When you walk into the main hall of the Rialto Theatre over the next couple of days, with it's enchanting decor, the transformation is meant to get you ready for a new discovery of original art at every turn.

What usually serves as a concert hall now looks like an art gallery.

It's all for the first-ever edition of Archipelago, where 30 Montreal-based artists from a variety of disciplines are brought together under one roof to collaborate and play.

"Science tells us that play is very important. So as artists — we're really fortunate — because everything we do lends to that," explained director and founder of the four-day festival, Cristina Cugliandro.

"But we also get swept away from the play. This is really, really playful. It's got a bunch of different things."

Cugliandro represents the Montreal branch of Odd Stumble, a new theatre company with a branch in London and a Finnish branch on the way.

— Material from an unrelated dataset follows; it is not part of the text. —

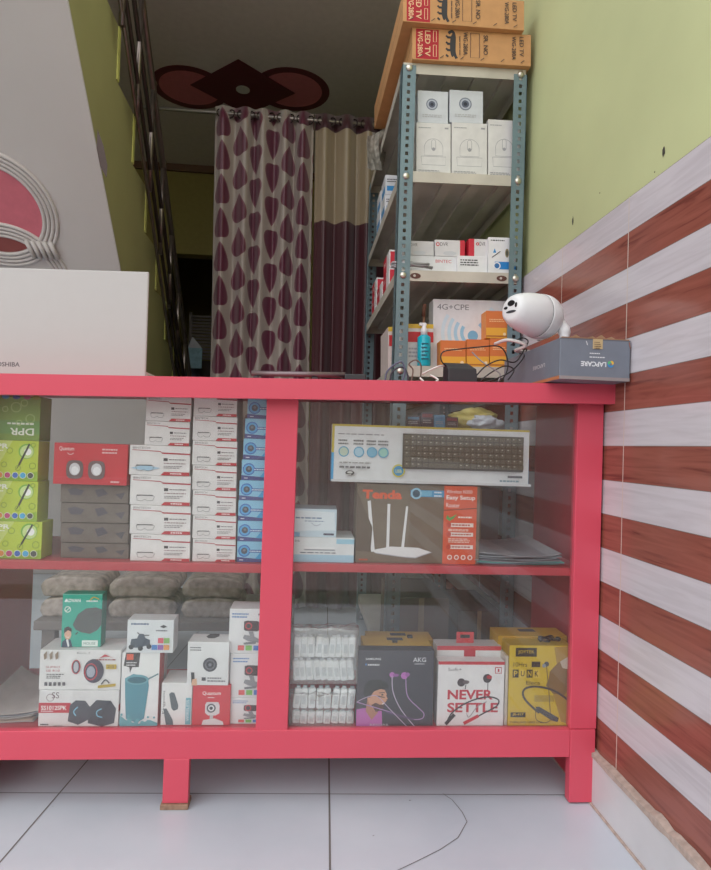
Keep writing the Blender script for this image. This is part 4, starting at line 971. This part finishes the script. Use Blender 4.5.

"It's an opportunity to think about how we use the space, how we collaborate with the spaces with all of the artists in them and create an experience that audiences will feeling invigorated from."

It's all about bringing you another way to experience and engage with theatre, dance, music, visual and installation art and of course, the Rialto.

The main hall is where your experience at Archipelago will begin, witnessing three actresses in a live performance piece. They're roped-off, like at museum.  

And just before the end of their piece, your attention is drawn toward the stage.

You, and other audience members will move some 20 feet away to the stage area where a live band will perform.

Up onto the stage and when you look up and around, you'll see more artists presenting original work.

All of them are independent of each other, but somehow linked.

You follow the ropes, or the sounds, or the lights, as you move through three floors of the Mile-End Rialto building ending up in the backstage areas where bands usually hang out, stairwells and even washrooms.

The Archipelago Festival is on until Jan. 14 at the Rialto Theatre.